◆ **TASK**
Please set the lines down again exactly, from the top of the entries through the line that contains "b.build('foliage', ps_, fix=False)".

Scenes as source code
** begin **

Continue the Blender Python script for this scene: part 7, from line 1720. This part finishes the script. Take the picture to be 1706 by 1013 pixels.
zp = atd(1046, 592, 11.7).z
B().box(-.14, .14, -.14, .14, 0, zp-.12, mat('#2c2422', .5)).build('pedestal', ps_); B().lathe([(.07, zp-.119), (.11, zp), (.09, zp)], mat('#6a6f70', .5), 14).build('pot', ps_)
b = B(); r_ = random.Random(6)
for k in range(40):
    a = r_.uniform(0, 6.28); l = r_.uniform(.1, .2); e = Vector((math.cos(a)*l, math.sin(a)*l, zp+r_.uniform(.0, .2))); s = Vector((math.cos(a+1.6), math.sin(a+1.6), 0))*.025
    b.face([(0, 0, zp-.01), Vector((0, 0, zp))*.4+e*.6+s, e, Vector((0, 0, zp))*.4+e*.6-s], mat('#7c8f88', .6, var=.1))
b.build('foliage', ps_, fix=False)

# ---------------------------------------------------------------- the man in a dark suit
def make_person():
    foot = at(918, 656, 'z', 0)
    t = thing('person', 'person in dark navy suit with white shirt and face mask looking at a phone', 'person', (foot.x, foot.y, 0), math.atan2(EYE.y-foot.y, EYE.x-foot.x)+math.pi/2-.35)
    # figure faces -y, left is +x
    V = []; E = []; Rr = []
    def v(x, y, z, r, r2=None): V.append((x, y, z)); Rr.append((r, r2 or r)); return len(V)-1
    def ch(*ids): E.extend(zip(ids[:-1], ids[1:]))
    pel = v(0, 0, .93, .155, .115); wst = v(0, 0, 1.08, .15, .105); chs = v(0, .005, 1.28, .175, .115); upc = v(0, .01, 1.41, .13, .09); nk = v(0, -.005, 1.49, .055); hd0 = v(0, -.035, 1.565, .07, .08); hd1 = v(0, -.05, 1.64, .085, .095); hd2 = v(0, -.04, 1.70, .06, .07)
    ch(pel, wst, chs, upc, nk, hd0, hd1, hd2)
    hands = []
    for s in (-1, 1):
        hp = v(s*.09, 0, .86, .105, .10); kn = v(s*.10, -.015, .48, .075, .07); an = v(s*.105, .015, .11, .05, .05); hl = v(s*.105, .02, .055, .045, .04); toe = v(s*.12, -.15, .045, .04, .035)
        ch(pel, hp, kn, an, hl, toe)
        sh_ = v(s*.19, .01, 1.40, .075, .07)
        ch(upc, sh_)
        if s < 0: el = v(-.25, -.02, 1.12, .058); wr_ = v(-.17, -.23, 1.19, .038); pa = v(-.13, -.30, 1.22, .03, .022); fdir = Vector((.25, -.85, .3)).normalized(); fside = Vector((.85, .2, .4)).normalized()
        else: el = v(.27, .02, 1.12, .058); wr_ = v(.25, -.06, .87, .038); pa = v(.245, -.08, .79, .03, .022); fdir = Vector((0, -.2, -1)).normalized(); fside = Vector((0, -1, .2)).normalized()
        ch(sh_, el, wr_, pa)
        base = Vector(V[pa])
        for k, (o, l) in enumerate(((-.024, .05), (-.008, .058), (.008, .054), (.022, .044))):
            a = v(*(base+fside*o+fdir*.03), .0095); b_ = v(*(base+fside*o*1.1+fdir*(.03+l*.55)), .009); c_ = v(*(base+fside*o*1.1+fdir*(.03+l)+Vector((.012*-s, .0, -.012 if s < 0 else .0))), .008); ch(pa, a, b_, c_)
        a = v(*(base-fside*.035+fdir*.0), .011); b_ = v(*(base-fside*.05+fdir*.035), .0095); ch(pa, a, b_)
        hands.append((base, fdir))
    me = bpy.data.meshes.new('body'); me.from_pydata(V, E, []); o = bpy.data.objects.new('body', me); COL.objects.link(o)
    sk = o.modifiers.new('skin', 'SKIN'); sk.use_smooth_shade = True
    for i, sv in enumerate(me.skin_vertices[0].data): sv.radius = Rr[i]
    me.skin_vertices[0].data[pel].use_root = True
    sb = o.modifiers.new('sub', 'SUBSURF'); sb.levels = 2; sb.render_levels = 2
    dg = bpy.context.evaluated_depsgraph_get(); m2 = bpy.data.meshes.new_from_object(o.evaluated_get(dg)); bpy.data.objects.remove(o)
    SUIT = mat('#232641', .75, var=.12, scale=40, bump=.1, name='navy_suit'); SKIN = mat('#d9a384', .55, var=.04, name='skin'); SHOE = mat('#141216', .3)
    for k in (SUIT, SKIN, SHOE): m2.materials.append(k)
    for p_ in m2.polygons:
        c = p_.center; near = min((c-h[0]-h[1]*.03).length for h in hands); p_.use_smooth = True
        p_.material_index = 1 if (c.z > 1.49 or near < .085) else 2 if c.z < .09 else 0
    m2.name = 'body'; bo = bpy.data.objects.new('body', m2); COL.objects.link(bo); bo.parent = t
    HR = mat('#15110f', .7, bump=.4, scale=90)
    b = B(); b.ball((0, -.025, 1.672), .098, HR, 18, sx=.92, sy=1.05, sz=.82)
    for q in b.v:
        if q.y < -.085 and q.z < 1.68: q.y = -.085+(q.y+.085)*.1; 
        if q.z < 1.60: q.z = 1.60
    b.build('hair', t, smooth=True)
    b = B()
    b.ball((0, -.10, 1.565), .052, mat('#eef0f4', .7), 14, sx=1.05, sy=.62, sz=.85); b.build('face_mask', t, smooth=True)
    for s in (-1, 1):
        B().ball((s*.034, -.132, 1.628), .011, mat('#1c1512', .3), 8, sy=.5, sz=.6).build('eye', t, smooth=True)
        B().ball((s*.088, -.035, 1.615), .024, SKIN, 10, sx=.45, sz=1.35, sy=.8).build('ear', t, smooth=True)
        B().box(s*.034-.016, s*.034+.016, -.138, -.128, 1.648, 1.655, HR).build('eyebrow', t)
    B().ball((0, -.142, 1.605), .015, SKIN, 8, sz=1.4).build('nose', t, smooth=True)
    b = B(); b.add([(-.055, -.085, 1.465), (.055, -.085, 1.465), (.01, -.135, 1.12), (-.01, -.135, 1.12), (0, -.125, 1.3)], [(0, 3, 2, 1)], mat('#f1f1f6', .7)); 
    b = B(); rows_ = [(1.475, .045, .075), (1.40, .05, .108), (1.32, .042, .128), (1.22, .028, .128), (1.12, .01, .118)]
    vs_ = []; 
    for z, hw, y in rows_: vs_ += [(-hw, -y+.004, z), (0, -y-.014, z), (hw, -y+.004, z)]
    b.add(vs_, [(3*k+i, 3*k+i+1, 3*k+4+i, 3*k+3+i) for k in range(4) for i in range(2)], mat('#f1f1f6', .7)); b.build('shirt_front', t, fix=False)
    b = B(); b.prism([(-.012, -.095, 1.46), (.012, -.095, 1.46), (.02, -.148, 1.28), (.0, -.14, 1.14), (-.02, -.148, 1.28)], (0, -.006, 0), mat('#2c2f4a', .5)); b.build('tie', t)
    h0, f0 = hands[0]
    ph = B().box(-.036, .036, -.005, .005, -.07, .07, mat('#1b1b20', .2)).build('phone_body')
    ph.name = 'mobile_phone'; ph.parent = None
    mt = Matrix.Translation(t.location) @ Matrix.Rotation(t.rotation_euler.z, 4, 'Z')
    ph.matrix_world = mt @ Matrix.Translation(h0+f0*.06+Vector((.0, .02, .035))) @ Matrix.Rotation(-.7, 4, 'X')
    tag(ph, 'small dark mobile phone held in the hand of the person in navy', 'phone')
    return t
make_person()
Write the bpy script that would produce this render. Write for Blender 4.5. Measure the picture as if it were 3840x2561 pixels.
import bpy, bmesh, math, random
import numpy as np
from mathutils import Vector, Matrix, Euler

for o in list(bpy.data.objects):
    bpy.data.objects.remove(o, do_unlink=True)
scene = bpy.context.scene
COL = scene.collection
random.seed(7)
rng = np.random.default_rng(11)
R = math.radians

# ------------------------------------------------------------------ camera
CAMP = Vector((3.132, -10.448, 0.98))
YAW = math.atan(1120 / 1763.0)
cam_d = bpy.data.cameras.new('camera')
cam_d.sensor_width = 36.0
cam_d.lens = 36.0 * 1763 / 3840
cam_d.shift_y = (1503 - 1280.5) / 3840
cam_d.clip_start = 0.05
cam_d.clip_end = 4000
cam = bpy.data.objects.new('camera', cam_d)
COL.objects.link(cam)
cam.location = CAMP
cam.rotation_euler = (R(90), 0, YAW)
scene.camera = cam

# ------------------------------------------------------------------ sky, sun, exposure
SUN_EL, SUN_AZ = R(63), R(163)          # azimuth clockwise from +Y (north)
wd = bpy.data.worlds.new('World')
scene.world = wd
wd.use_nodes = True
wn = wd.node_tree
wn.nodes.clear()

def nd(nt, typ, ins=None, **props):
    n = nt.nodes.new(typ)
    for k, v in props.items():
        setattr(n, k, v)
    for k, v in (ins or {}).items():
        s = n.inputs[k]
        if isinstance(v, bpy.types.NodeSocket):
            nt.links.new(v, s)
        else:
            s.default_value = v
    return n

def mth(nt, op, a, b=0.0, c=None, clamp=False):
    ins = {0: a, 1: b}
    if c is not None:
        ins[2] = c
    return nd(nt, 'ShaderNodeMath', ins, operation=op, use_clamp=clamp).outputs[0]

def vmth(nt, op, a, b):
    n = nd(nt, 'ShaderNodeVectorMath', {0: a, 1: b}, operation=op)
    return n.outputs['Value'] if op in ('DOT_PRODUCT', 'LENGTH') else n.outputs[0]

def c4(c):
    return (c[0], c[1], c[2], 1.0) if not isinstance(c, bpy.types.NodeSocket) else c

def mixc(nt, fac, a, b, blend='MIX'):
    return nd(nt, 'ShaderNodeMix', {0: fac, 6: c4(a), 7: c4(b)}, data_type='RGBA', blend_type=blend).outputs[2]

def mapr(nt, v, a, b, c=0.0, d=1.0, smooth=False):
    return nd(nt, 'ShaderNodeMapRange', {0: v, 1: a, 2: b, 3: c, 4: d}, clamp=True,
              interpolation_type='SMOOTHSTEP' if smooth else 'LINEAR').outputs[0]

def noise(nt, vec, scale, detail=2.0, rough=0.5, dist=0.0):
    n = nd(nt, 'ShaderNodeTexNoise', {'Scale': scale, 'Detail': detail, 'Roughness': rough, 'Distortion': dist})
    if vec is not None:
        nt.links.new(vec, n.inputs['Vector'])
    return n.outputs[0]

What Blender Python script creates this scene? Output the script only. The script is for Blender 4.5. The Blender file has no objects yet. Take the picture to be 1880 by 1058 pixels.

** end **

◆ **ANSWER**
Continue the Blender Python script for this scene: part 7, from line 1720. This part finishes the script. Take the picture to be 1706 by 1013 pixels.
zp = atd(1046, 592, 11.7).z
B().box(-.14, .14, -.14, .14, 0, zp-.12, mat('#2c2422', .5)).build('pedestal', ps_); B().lathe([(.07, zp-.119), (.11, zp), (.09, zp)], mat('#6a6f70', .5), 14).build('pot', ps_)
b = B(); r_ = random.Random(6)
for k in range(40):
    a = r_.uniform(0, 6.28); l = r_.uniform(.1, .2); e = Vector((math.cos(a)*l, math.sin(a)*l, zp+r_.uniform(.0, .2))); s = Vector((math.cos(a+1.6), math.sin(a+1.6), 0))*.025
    b.face([(0, 0, zp-.01), Vector((0, 0, zp))*.4+e*.6+s, e, Vector((0, 0, zp))*.4+e*.6-s], mat('#7c8f88', .6, var=.1))
b.build('foliage', ps_, fix=False)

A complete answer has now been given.